Below is the data. Give it again, complete and exact.

DATASET CONTENT -
-------------------------

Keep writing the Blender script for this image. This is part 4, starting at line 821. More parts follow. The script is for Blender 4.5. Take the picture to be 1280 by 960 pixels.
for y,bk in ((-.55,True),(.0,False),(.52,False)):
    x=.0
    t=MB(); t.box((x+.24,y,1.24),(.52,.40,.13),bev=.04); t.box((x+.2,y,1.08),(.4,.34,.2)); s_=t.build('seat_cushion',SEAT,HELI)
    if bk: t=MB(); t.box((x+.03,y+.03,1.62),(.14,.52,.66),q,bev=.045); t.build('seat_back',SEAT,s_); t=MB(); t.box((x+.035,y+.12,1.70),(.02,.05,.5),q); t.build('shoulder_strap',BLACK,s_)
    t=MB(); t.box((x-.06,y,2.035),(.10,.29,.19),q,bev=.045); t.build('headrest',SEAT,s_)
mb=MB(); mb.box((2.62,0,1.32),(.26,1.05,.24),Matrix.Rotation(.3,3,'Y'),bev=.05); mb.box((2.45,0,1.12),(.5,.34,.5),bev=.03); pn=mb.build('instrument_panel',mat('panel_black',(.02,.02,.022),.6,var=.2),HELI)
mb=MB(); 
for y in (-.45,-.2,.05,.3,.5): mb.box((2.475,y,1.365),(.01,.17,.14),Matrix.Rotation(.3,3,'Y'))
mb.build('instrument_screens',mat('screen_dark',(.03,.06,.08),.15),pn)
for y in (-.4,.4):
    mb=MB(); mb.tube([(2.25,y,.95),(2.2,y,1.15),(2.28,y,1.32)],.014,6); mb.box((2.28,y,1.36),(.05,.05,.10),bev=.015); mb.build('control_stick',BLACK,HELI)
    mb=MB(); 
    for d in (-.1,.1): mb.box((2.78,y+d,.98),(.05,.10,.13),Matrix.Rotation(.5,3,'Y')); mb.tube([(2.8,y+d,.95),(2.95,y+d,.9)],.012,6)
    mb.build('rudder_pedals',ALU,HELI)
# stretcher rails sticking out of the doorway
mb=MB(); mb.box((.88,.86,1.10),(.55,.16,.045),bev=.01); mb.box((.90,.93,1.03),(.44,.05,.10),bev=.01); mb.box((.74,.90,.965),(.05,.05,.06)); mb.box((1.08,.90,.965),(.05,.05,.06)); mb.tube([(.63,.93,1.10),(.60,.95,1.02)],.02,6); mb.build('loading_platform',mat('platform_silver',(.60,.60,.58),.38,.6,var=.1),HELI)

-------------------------

RESPONSE BELOW -
Keep writing the Blender script for this image. This is part 4, starting at line 821. More parts follow. The script is for Blender 4.5. Take the picture to be 1280 by 960 pixels.
for y,bk in ((-.55,True),(.0,False),(.52,False)):
    x=.0
    t=MB(); t.box((x+.24,y,1.24),(.52,.40,.13),bev=.04); t.box((x+.2,y,1.08),(.4,.34,.2)); s_=t.build('seat_cushion',SEAT,HELI)
    if bk: t=MB(); t.box((x+.03,y+.03,1.62),(.14,.52,.66),q,bev=.045); t.build('seat_back',SEAT,s_); t=MB(); t.box((x+.035,y+.12,1.70),(.02,.05,.5),q); t.build('shoulder_strap',BLACK,s_)
    t=MB(); t.box((x-.06,y,2.035),(.10,.29,.19),q,bev=.045); t.build('headrest',SEAT,s_)
mb=MB(); mb.box((2.62,0,1.32),(.26,1.05,.24),Matrix.Rotation(.3,3,'Y'),bev=.05); mb.box((2.45,0,1.12),(.5,.34,.5),bev=.03); pn=mb.build('instrument_panel',mat('panel_black',(.02,.02,.022),.6,var=.2),HELI)
mb=MB(); 
for y in (-.45,-.2,.05,.3,.5): mb.box((2.475,y,1.365),(.01,.17,.14),Matrix.Rotation(.3,3,'Y'))
mb.build('instrument_screens',mat('screen_dark',(.03,.06,.08),.15),pn)
for y in (-.4,.4):
    mb=MB(); mb.tube([(2.25,y,.95),(2.2,y,1.15),(2.28,y,1.32)],.014,6); mb.box((2.28,y,1.36),(.05,.05,.10),bev=.015); mb.build('control_stick',BLACK,HELI)
    mb=MB(); 
    for d in (-.1,.1): mb.box((2.78,y+d,.98),(.05,.10,.13),Matrix.Rotation(.5,3,'Y')); mb.tube([(2.8,y+d,.95),(2.95,y+d,.9)],.012,6)
    mb.build('rudder_pedals',ALU,HELI)
# stretcher rails sticking out of the doorway
mb=MB(); mb.box((.88,.86,1.10),(.55,.16,.045),bev=.01); mb.box((.90,.93,1.03),(.44,.05,.10),bev=.01); mb.box((.74,.90,.965),(.05,.05,.06)); mb.box((1.08,.90,.965),(.05,.05,.06)); mb.tube([(.63,.93,1.10),(.60,.95,1.02)],.02,6); mb.build('loading_platform',mat('platform_silver',(.60,.60,.58),.38,.6,var=.1),HELI)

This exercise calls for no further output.